Scarface movie review & film summary (1983)

Posted by Aldo Pusey on Saturday, June 1, 2024

The movie was written by Oliver Stone -- interestingly, the same man who directed the largely laudatory documentary "Command-ante" (2003), about his three days in conversation with Castro. Stone has always been at home with stories involving men, drugs, sex and violence, and his work here has a fierce energy; it is possible to see Montana reflecting Stone's own drive to success. His screenplay, like Ben Hecht's work for the earlier "Scarface," is filled with quotable lines ("All I got in my life is my balls and my word, and I don't break them for nobody"). Stone shows a certain toughness in not trying to soften Montana, who remains a snake from beginning to end; when he gives his mother $1,000, she asks him, "Who did you kill for this?"

For Al Pacino, the role was an opportunity to explore a crime boss who is the polar opposite of his Michael Corleone in Coppola's "The Godfather." Corleone is slick and smooth, intelligent and strategic; Montana is instinctive, impulsive and reckless. "The Godfather" was made in 1972, "Scarface" in 1983, and 10 years later Pacino and De Palma worked together on "Carlito's Way," where Pacino plays a Puerto Rican criminal who for a time tries to go straight.

His sadder and wiser Carlito, seen with psychological realism, helps us understand how many deliberate acting choices went into the creation of Tony Montana. "Though a busy performance, it's not a mannered one, meaning that it's completely controlled," Vincent Canby wrote in the New York Times on the film's first release.

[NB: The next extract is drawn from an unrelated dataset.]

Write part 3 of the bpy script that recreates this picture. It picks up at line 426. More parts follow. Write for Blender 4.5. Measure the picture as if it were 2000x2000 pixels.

"Scarface" shows a man who wants the world, and at one point even sees The World Is Yours blinking at him from the Goodyear blimp. The world for him includes the possession of a desirable woman, and from the moment he sees the blond, slender Elvira (Michelle Pfeiffer), he determines that he must have her. She is Frank's mistress, but soon Frank is dead, and his mistress and his business belong to Tony. That he must have her is clear, but what he intends to do with her is not; there is no romance between them, no joy, and they have two scenes -- one with Tony in a swimming pool and the other in a vast bathtub -- where her boredom is palpable. She's along for the drugs. Tony is much more interested in his sister Gina (Mary Elizabeth Mastrantonio), although his incestuous desires are deflected into a determination to keep all other men away from her. This leads him eventually to the murder of Manolo (Steven Bauer), his closest friend. Gina's response to his jealousy is so horrifyingly direct ("Is this what you want, Tony?") that it shows she knows exactly who he is and what buttons she can push.